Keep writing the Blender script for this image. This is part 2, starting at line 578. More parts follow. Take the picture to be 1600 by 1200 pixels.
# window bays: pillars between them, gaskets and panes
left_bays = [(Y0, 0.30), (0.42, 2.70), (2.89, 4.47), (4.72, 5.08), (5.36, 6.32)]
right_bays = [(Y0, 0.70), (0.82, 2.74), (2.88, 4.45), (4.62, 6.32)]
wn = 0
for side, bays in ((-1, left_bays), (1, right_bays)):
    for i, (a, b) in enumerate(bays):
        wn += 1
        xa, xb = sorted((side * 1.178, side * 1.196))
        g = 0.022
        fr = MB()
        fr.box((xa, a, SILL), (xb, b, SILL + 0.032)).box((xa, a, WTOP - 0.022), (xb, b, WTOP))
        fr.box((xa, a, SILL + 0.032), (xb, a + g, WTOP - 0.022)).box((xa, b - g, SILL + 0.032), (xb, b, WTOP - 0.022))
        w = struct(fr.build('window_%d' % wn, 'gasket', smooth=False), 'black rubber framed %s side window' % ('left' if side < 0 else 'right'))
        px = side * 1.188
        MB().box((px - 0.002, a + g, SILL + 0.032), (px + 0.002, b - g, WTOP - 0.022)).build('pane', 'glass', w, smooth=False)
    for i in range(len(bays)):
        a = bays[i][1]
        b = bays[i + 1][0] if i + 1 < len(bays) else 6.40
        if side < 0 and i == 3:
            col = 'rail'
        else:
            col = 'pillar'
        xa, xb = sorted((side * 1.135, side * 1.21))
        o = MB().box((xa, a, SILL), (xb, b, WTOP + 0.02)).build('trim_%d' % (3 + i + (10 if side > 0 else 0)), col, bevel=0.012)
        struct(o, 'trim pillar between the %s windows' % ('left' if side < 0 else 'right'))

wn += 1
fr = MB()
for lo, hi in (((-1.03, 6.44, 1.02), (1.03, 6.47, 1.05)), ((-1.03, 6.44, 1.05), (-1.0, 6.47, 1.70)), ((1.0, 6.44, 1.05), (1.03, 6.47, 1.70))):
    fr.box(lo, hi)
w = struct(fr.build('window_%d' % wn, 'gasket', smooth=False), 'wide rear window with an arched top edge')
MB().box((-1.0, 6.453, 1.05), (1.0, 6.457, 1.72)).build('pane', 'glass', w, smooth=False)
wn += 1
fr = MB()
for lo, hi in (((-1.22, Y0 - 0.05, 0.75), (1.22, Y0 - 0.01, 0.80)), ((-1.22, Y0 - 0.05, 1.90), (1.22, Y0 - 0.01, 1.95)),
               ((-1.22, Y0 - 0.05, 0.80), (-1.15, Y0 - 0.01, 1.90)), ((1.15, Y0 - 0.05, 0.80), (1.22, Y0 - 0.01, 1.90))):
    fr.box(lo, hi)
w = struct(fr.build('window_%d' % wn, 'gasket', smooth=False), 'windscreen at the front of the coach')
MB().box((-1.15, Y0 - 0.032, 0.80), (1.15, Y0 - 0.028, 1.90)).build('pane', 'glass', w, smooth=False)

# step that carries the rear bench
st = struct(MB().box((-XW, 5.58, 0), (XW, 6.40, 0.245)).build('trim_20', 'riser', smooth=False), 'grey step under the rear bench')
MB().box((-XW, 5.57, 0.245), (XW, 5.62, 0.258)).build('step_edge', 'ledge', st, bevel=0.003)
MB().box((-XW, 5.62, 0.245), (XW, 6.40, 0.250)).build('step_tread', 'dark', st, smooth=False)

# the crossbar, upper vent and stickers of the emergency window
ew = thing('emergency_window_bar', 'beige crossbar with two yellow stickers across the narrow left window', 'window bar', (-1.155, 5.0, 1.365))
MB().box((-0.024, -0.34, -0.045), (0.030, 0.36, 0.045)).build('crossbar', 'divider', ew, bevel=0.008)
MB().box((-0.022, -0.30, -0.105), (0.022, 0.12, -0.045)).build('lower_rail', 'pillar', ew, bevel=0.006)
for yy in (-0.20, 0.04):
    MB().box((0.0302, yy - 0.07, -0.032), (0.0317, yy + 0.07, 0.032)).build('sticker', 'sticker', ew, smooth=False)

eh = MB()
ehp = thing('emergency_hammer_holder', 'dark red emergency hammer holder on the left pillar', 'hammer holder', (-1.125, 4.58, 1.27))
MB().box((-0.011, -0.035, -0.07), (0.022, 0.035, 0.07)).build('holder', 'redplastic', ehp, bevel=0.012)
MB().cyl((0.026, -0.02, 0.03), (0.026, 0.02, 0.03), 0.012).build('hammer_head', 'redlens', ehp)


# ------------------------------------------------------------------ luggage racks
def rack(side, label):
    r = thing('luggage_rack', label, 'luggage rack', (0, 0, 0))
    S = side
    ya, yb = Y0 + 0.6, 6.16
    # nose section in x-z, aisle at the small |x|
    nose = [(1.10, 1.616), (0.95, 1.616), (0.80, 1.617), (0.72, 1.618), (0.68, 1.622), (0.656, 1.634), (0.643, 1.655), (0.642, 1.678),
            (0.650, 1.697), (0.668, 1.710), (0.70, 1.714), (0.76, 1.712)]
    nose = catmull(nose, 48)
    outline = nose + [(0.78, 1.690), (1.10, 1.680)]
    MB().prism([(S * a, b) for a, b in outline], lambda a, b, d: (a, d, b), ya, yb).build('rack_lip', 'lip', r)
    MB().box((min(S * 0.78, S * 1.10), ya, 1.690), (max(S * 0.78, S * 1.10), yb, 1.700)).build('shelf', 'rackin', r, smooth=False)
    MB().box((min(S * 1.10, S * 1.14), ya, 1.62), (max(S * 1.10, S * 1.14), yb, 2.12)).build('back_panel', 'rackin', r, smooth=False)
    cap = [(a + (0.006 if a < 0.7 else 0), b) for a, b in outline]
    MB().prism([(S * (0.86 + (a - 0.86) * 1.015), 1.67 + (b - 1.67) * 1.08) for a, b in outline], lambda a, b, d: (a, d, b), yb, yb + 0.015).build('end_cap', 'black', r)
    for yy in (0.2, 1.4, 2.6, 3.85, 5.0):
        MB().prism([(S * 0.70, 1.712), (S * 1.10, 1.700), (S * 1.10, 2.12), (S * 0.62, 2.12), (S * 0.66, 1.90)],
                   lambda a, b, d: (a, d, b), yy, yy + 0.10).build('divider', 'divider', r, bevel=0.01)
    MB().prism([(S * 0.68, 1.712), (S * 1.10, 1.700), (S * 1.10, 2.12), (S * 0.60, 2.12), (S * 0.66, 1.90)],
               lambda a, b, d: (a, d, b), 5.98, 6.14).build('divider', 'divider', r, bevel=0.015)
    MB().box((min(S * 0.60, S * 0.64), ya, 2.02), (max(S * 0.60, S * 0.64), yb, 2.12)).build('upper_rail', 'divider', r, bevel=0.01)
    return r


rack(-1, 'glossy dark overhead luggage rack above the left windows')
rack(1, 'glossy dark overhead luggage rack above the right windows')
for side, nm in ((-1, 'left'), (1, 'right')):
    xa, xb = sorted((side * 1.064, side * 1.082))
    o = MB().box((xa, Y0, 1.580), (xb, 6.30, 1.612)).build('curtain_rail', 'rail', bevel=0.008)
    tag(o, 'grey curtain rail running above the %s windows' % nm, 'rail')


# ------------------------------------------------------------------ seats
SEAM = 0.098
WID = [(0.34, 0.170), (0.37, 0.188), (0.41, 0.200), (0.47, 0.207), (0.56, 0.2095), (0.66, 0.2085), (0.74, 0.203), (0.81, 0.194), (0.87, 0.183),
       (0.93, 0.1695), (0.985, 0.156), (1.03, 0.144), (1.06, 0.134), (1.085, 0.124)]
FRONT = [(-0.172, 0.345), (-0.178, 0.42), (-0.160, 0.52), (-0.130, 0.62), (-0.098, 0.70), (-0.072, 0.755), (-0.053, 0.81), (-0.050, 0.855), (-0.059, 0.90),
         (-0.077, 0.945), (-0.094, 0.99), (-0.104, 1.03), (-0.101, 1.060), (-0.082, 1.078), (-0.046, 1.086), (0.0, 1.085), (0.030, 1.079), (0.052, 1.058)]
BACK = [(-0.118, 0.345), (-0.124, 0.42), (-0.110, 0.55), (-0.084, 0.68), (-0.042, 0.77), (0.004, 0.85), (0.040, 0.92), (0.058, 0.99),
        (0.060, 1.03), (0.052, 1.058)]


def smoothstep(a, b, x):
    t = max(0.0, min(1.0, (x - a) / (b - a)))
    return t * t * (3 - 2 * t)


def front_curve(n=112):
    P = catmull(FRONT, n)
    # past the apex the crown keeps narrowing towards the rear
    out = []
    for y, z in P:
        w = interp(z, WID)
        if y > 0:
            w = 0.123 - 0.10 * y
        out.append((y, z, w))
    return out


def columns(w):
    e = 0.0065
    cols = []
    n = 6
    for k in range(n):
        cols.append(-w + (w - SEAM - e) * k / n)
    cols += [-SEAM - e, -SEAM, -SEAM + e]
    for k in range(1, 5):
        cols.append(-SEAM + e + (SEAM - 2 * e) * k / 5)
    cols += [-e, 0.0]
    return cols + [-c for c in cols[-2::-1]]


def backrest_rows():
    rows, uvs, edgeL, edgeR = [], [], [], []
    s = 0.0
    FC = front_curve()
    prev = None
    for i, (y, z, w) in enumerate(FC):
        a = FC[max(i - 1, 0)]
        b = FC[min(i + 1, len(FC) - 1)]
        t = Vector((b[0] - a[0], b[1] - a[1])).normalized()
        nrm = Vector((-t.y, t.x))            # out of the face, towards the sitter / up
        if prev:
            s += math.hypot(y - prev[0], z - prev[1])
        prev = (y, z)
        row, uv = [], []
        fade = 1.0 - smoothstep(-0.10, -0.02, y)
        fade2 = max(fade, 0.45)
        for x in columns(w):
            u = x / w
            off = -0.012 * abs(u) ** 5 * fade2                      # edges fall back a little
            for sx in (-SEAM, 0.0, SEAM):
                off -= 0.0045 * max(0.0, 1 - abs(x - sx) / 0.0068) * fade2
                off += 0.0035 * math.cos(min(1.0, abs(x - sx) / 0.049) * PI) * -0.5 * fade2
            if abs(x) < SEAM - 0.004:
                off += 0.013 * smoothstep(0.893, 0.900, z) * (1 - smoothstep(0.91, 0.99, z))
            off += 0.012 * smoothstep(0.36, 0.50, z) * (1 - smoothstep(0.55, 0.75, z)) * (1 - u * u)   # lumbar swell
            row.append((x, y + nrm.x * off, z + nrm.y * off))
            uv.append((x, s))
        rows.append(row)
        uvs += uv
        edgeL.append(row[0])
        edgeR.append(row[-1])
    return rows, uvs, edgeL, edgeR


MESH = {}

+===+

**Your task**
Please give an exact restatement of only the lines from the beginning of the material above to the line with "struct(o, 'trim pillar", inclusive.

**Completed exercise**
Keep writing the Blender script for this image. This is part 2, starting at line 578. More parts follow. Take the picture to be 1600 by 1200 pixels.
# window bays: pillars between them, gaskets and panes
left_bays = [(Y0, 0.30), (0.42, 2.70), (2.89, 4.47), (4.72, 5.08), (5.36, 6.32)]
right_bays = [(Y0, 0.70), (0.82, 2.74), (2.88, 4.45), (4.62, 6.32)]
wn = 0
for side, bays in ((-1, left_bays), (1, right_bays)):
    for i, (a, b) in enumerate(bays):
        wn += 1
        xa, xb = sorted((side * 1.178, side * 1.196))
        g = 0.022
        fr = MB()
        fr.box((xa, a, SILL), (xb, b, SILL + 0.032)).box((xa, a, WTOP - 0.022), (xb, b, WTOP))
        fr.box((xa, a, SILL + 0.032), (xb, a + g, WTOP - 0.022)).box((xa, b - g, SILL + 0.032), (xb, b, WTOP - 0.022))
        w = struct(fr.build('window_%d' % wn, 'gasket', smooth=False), 'black rubber framed %s side window' % ('left' if side < 0 else 'right'))
        px = side * 1.188
        MB().box((px - 0.002, a + g, SILL + 0.032), (px + 0.002, b - g, WTOP - 0.022)).build('pane', 'glass', w, smooth=False)
    for i in range(len(bays)):
        a = bays[i][1]
        b = bays[i + 1][0] if i + 1 < len(bays) else 6.40
        if side < 0 and i == 3:
            col = 'rail'
        else:
            col = 'pillar'
        xa, xb = sorted((side * 1.135, side * 1.21))
        o = MB().box((xa, a, SILL), (xb, b, WTOP + 0.02)).build('trim_%d' % (3 + i + (10 if side > 0 else 0)), col, bevel=0.012)
        struct(o, 'trim pillar between the %s windows' % ('left' if side < 0 else 'right'))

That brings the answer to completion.